Notes were sent home with students to let families know they could send uniforms in to be laundered. One parent donated an enormous amount of detergent.

It was decided that students at the school who can benefit from learning daily living skills would be taught to do the laundry.  Rockett was quick to say that they aren’t making students work — it’s actually a fairly quick process to load the washers and dryers — and many challenged students will learn this way.

Photos by Lisa Rockett, Brittani Minto and Leah Metelnikow

Laundry bags were purchased and numbered — so services are anonymous.

This week, the suds began to swirl as the first loads of clothes were handled. Seven families have signed up for the program, and it’s expected many more will eventually benefit. Rockett says they are set up to handle laundry services for as many as 25 students.

Griffin, the principal, says she couldn’t be more delighted with the laundry project.

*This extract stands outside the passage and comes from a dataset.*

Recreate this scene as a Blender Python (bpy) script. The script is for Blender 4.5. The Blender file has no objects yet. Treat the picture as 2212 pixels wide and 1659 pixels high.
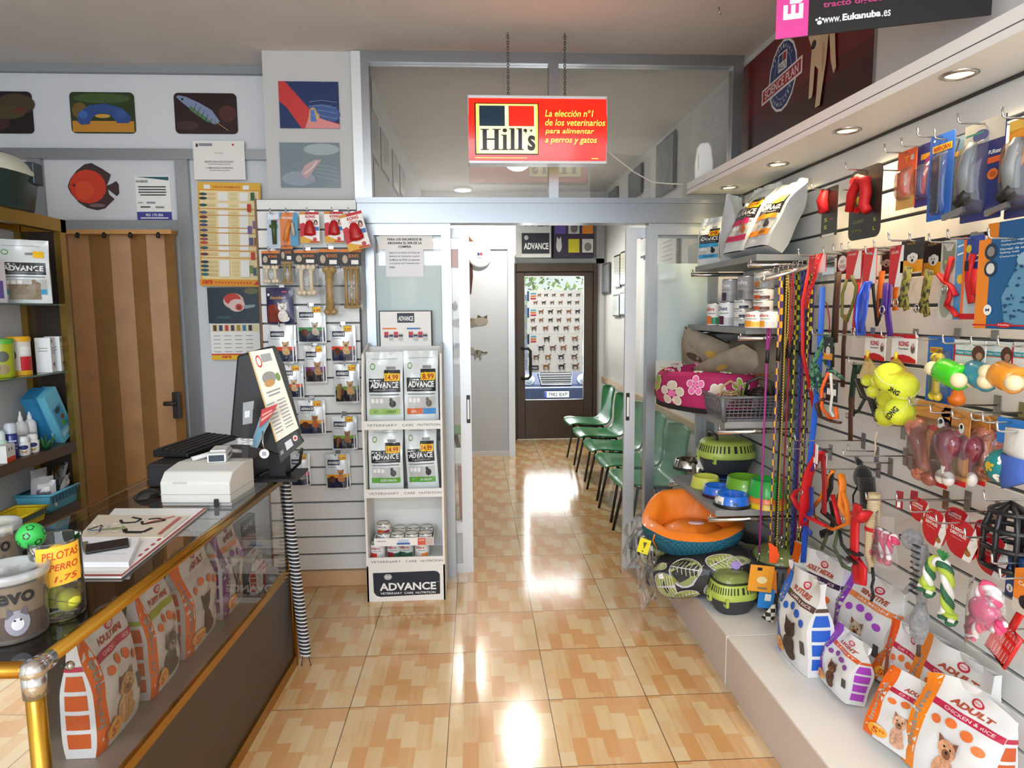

“The benefits of this program are numerous,” Griffin said. “From our students being able to wear clean clothes to actually coming to school because their uniforms are clean.

“This not only has an effect on the students physically, but mentally as well. They feel good about themselves, and it reduces the number of days that they are absent due to not having something clean to wear.”

Rockett is psyched as well. “I just think it’s going to be a huge benefit for a lot of families,” she said.

It’s difficult for some to get back and forth to laundromats because they don’t have transportation. And some students may only have a few sets of uniforms.

“I have full confidence that this program will be of great service to our families and I cannot thank Mrs. Rockett and her son Carson enough for the work that they did in applying for this grant and getting this program off the ground,” Griffin said.